Following the study of Tao's notes about model theory, i found a theorem about $\kappa$-stable theory and order property. It says that if a theory is $\kappa$-stable (with $\kappa\ge\aleph_0$), then this theory doesn't admit the order property. I'll include the proof and something that can be useful.
The question is: why do we need of elementary extension $N$ (and so we don't work only in $M$)?
Here there are the order property and $\kappa$-stable theory definitions.
(Order property) A theory is said to have the order property if there is an $L$-formula $\varphi$ and $M\models T$, with $X\subseteq M$, such that $\varphi$ defines a linear order on $X$.

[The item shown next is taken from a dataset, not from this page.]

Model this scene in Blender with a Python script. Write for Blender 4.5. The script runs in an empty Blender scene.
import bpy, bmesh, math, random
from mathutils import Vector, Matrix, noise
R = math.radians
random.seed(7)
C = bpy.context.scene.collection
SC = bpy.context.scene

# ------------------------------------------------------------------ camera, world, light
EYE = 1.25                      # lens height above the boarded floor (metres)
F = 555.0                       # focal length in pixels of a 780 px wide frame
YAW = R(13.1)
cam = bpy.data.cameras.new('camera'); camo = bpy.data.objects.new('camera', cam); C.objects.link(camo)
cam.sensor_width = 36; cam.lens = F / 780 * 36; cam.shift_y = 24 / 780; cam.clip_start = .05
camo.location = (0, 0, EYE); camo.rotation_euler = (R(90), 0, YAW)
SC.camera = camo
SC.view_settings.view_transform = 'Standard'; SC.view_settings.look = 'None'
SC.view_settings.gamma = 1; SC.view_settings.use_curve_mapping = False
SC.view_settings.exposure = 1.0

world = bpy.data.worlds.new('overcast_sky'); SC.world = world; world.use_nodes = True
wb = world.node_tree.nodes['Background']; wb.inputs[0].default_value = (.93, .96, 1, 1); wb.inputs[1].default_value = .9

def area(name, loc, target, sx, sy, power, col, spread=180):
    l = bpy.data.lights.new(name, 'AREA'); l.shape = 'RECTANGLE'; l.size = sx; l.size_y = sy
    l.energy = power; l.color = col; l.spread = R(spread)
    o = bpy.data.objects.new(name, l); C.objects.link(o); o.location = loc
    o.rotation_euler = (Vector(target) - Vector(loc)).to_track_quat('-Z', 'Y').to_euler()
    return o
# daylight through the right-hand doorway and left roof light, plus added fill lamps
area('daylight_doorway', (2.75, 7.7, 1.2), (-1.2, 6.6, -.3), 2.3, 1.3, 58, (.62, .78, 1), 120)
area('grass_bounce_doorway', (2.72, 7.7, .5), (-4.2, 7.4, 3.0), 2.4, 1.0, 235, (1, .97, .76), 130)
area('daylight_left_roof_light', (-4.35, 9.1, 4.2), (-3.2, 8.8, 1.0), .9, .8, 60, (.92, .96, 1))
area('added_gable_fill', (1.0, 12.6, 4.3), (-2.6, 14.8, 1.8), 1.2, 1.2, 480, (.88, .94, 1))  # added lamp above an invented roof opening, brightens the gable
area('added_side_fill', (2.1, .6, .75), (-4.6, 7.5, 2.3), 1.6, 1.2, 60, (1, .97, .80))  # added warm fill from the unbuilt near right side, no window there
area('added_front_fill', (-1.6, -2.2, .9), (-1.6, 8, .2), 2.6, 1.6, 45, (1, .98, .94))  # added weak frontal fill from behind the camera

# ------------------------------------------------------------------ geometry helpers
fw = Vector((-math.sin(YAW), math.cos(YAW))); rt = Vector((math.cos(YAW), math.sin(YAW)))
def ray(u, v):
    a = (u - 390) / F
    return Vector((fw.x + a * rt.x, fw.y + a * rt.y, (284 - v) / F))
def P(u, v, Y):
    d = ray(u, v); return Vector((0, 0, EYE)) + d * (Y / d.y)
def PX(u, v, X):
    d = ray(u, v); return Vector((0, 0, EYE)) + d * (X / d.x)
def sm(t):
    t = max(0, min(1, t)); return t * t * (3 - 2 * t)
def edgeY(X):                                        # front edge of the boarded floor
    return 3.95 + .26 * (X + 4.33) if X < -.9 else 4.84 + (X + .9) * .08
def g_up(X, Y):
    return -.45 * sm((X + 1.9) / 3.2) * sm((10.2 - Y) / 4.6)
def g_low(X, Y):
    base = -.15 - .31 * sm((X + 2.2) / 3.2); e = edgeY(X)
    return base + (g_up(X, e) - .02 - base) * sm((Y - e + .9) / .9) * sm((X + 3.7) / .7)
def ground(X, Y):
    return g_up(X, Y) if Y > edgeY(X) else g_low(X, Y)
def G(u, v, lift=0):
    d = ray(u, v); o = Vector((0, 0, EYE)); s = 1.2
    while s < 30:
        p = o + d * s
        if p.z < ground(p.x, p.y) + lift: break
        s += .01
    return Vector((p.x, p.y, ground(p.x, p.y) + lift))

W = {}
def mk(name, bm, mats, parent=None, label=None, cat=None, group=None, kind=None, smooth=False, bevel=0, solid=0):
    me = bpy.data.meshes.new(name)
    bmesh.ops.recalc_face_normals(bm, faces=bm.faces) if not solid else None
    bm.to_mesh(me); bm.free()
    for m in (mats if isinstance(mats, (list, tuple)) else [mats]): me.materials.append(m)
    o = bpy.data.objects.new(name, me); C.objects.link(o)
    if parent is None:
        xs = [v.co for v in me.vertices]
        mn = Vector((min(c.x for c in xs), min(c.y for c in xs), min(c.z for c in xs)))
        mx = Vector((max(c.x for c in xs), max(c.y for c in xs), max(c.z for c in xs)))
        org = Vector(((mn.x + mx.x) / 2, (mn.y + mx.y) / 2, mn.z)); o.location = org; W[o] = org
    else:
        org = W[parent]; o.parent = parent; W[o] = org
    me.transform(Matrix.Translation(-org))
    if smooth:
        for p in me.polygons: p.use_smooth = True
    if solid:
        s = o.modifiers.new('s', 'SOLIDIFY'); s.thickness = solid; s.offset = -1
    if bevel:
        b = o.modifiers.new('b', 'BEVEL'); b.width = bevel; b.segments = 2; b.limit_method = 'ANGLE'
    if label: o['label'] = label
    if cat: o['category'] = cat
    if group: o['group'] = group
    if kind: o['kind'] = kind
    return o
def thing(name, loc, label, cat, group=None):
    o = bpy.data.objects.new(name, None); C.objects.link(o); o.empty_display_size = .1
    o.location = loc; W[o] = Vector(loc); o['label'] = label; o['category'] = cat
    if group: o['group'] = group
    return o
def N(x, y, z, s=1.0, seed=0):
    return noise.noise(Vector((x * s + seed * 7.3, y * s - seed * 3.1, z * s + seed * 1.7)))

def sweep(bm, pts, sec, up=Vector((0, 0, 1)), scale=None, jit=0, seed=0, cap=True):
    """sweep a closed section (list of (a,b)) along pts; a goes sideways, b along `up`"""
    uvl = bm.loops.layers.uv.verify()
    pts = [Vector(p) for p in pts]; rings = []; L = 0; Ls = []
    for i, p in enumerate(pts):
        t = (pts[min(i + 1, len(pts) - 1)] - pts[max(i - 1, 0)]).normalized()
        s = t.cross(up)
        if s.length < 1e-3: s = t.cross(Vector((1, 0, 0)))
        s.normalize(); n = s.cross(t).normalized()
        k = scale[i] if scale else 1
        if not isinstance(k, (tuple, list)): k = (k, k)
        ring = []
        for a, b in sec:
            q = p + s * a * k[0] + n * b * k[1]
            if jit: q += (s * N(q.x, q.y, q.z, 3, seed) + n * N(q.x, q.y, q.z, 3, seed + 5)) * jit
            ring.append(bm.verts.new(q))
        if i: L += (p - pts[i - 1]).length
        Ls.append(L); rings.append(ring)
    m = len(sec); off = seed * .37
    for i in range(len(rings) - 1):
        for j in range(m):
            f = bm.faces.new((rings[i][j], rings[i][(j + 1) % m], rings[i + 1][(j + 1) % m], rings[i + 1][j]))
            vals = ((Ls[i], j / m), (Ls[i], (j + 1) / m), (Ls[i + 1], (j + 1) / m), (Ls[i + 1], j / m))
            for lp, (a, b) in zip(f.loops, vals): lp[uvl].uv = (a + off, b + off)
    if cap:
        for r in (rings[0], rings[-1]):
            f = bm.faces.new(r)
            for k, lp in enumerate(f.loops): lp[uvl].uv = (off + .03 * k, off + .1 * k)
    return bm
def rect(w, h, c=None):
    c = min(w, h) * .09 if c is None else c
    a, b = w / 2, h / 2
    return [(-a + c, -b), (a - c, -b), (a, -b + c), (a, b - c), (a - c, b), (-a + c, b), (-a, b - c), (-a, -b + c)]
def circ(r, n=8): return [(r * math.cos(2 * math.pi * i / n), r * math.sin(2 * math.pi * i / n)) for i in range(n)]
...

($\kappa$-stable) We say a theory $T$ $\kappa$-stable, for a $\kappa$-infinite cardinal, if whenever $M\models T$, $A\subseteq M$, and $|A|\leq \kappa$, then $|S_n^M(A)|\leq \kappa$ for all natural $n$. (Note that, $S_n^M(A)$ consists in the set of $n$-type complete in $M$ over $A$.)
(Lemma 1.7.) For any $\kappa\geq \aleph_0$, there is a dense linear order $(A,<)$ with $B\subset A$ such that $B$ is dense in $A$ and $|B|\leq \kappa< |A|$.
To contradict $\kappa$-stability, you need to find a set $A\subseteq M$ with $|A|\leq \kappa$ and $|S_n^M(A)|>\kappa$.
So here's a stupid answer: What if $M$ is small relative to $\kappa$? Say $2^{|M|} \leq \kappa$. Then for any infinite $A\subseteq M$, $|S_n^M(A)|\leq 2^{|A|}\leq 2^{|M|} \leq \kappa$ so there is no hope of contradicting $\kappa$-stability while working in the model $M$.
In fact, it's not just enough to work in a large enough model and find a large enough set $A$: The strategy of the proof is to find a set $A$ which is linearly ordered in a specific order type (the kind described in Lemma 1.7). Now suppose we have some infinite set $X$ linearly ordered by a formula $\varphi$. [Correction: in your definition of "order property", you should include the condition that $X$ is infinite, otherwise every theory has the order property, by definably ordering a finite set.] Then we can use the compactness theorem to find a set which is linearly ordered by $\varphi$ in whatever order type we want. But the key thing is that the compactness theorem produces a model for us, which is in general different from the model we started with. The exception is if the model $M$ we started with is sufficiently saturated - then you can use compactness to show that a certain type is consistent, and realize it in $M$ using saturation.
Moral: If you want to apply the compactness theorem to realize some type, you have to be willing to move to a new model (which can be arranged to be an elementary extension) or work in a sufficiently saturated model to begin with.
In the comments, you ask for more explanation on the application of the compactness theorem. Here's how it works:
By Lemma 1.7, there is a dense linear order $(A,<)$ with $B\subseteq A$ such that $B$ is dense in $A$ and $|B|\leq \kappa < |A|$. For each $a\in A$, let $\bar{c}_a$ be a tuple of new constant symbols of the same length as the tuples $\bar{v}$ and $\bar{w}$. Now write down the following theory: $$\text{EDiag}(M)\cup \{\varphi(\bar{c}_a,\bar{c}_b)\mid a<b\text{ in }A\} \cup \{\lnot \varphi(\bar{c}_a,\bar{c}_b)\mid b\leq a\text{ in }A\}.$$ Here $\text{EDiag}(M)$ is the elementary diagram of $M$. A model of this theory is an elementary extension of $M$, which contains a family of tuples which are linearly ordered by $\varphi$ in order type $A$.
To find such a model, we apply the compactness theorem. We need to show that any finite subset of this theory is satisfiable. Any finite subset of this theory is contained in $\text{EDiag}(M)$, together with sentences asserting that finitely many of the tuples of new constant symbols, say $\bar{c}_{a_1},\dots,\bar{c}_{a_n}$, are linearly ordered by $\varphi$. Such a finite subset is satisfiable in $M$ by interpreting the tuples of constant symbols $\bar{c}_{a_1},\dots,\bar{c}_{a_n}$ as $n$ of the tuples from $X$.
I've only given a sketch of the argument, and Tao summarizes the argument even more, just writing "using the compactness theorem...". This is quite common in model theory: Once you get used to applications of the compactness theorem like this, they become quite mechanical, and authors often write "by compactness" and leaave the details to the reader. But until applying the compactness theorem becomes second-nature to you, you might be better served by working through a textbook on model theory (Marker's Model Theory: An Introduction or Hodges's A Shorter Model Theory are good choices) before moving on to terse lecture notes like Tao's.